Primo Levi, Rosamunda and Music in the Camps
Primo Levi was incarcerated in Auschwitz in 1944, following a waterless four day journey from Fossoli detention camp near Modena, in the usual desperately overcrowded cattle wagons. After the shaving of heads, tattooing of prisoners not consigned to the gas chambers, changing into prisoner clothes and the starting of beatings, he and his other camp prisoners heard the camp band (brass) start to play Rosamunda.
Levi says of this in his book If This Is A Man: "A band begins to play, next to the entrance of the camp: it plays Rosamunda, the well-known sentimental song, and this seems so strange to us that we look sniggering at each other; we feel a shadow of relief, perhaps all these ceremonies are nothing but a colossal farce in Teutonic taste."
It was no farce. Camp prisoners were expected to sing on command. Music was widespread throughout the camps, being used as another form of political control and intimidation as well as entertainment for the guards and officers.
Levi witnessed the prisoner squads leaving and returning each day, marching to tunes played by the camp band. Prisoners could be severely beaten for not correctly marching to the music.

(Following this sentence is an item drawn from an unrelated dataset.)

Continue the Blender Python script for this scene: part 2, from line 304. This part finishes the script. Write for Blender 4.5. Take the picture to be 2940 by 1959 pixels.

The grotesque aspect of this is that part of the Rosamunda tune is used for Roll Out The Barrel. It is also known as the Beer Barrel Polka.
If a full brass band can be formed the objective will be to re-populate sites such as Auschwitz with music played on very similar instruments to the original camp band but within the context of playing Music for Peace. Rosamunda may be heard again as a form of healing and reconciliation.
Camp prisoners had varied accounts of their relationship with the music. Levi speaks of the same tunes being played each day by the camp band and their infernal quality. "They lie engraven on our minds and will be the last thing in Lager that we shall forget."
Guido Fackler's article Music and the Holocaust describes how Franz Danimann found that the Leonore overture from Beethoven's Fidelio, performed by the official band during roll call in the summer of 1943, strengthened his will to survive.